I'm using a command like:

uci set wireless.@wifi-iface[0].txpower=15

because I need to reduce tx power until my device fails a radio throughput test. On some radios and devices I'm testing, 1dB is a good tx power for differentiating known good and known bad units. On others, the signal at 1dBm is too strong, throughput is not adequately affected.

The above command seems to reject values below 1 (dBm). Is it possible to set lower tx powers using these uci commands?

(There is a hardware solution to this problem, attenuation, but this is less flexible and more expensive.)

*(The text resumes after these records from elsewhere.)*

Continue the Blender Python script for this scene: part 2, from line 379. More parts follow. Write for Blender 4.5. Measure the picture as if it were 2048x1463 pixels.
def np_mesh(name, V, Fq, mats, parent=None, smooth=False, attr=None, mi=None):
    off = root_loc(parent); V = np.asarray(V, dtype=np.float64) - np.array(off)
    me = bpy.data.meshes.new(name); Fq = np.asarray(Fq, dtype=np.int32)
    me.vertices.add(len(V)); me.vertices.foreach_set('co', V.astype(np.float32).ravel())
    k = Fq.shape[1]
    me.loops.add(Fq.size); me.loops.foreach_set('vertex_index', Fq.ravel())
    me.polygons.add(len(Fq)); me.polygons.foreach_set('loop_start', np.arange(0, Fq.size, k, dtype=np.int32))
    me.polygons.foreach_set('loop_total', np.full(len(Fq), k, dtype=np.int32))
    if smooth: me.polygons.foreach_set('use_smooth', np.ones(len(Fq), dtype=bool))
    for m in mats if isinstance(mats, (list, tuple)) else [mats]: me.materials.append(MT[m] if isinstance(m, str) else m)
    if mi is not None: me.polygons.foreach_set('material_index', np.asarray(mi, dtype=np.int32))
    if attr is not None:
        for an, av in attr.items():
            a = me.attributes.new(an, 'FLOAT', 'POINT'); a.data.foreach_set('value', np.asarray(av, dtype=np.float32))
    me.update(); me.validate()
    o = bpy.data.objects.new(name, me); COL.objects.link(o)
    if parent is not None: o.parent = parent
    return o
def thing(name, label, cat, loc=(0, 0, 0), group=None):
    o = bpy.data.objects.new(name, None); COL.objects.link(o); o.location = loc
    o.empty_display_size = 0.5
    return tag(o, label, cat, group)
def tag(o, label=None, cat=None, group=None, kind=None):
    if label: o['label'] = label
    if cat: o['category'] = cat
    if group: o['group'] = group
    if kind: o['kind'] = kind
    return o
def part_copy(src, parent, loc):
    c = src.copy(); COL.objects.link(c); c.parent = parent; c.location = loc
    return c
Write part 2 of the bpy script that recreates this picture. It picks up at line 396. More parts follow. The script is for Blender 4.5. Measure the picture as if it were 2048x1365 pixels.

I could be wrong - but I just don't see this happening as WNIC's typically expect a value between 1-30 to operate. Consumer grade WLAN hardware is not designed and tested to operate outside of that range that I have seen. Therefore it doesn't matter what UCI commands you send. Maybe someone knows of some test drivers? GNU radio? Aircrack?

For a test I tried entering a negative number into /etc/config/wireless/txpower --> AR750S / DUT ignored it. Also I tried greater than 30 with the same result. It actually broke LuCI-->network-->wireless - the wireless option disappeared. Uninstalling/reinstalling just LuCI didn't fix it. Factory reset worked.

I won't argue too much with you here as test config / method is your call. But it doesn't cost anything to put the DUT in another room or cupboard (or some sort of makeshift faraday cage) to reduce the RSSI to the desired range. I have used aluminum foil to reduce EIRP by wrapping antennas with it. I think it is around 2-3dBm per layer. NIST/ISO9001 compliant? Probably not.

Yes, I think you are right. Our engineering team has told me that the txpower of our system becomes non-linear at lower powers, so I will use hardware attenuation (in my case SMA inline attenuators) to achieve the lower powers I require. Thanks!